Rendering of the 50-unit apartment development proposed for Kings Park. / Courtesy of Terwilliger & Bartone
The new Kings Park master plan, which is still going through its environmental review process, identifies “opportunity sites,” suggesting where new development projects might be located. Those include a municipal parking lot on Main Street across from the Kings Park Fire Department headquarters; the Kings Park Plaza shopping center on Indian Head Road; and a home heating oil storage and distribution facility on Meadow Road.
Another opportunity site listed in the master plan is the Tanzi Plaza shopping center, where a new $22 million apartment project has already been pitched. Farmingdale-based developer Terwilliger & Bartone Properties has proposed to build a 46,000-square-foot building that will have 50 apartments on the site of a long-shuttered restaurant on the west side of the shopping center, just steps away from the Kings Park LIRR station.

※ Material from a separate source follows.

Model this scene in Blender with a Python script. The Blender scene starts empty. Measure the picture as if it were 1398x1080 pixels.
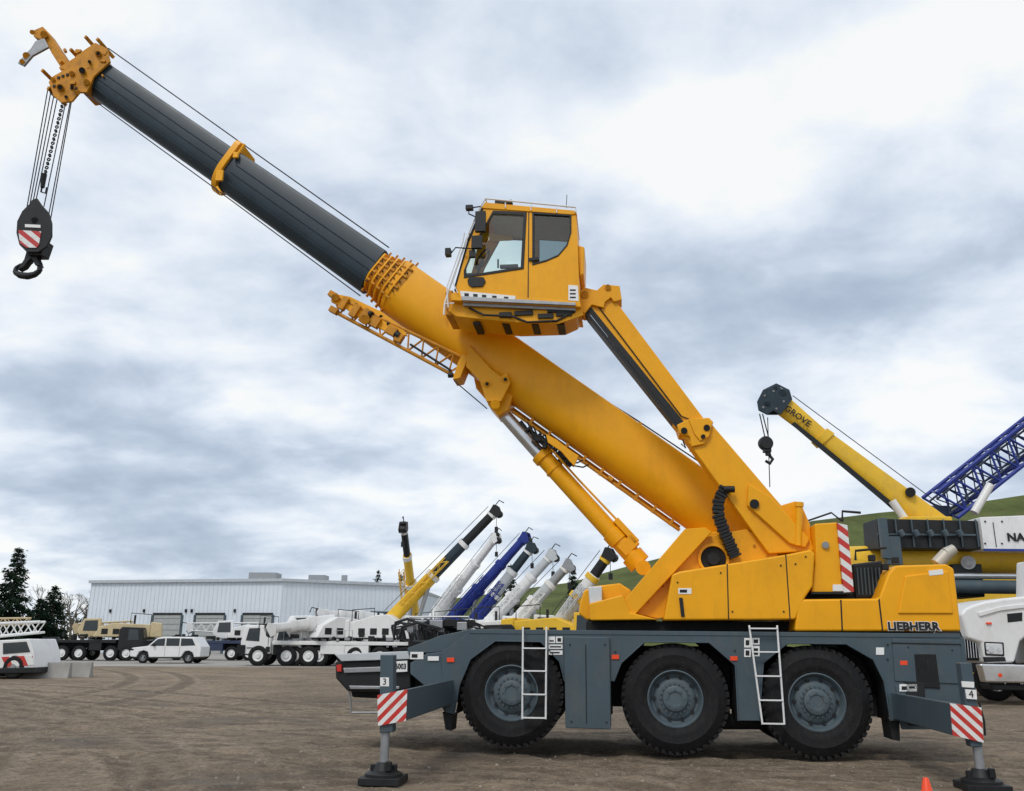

And there will likely be more to come.
“I think within the next two years, maybe a little sooner, we should really start to see some real nice downtown revitalization improvement,” Wehrheim said. “People are going to invest in those properties, because once those sewers come in, the properties become more valuable, and they have the ability to expand restaurants and things of that nature. We’re pretty excited about it.”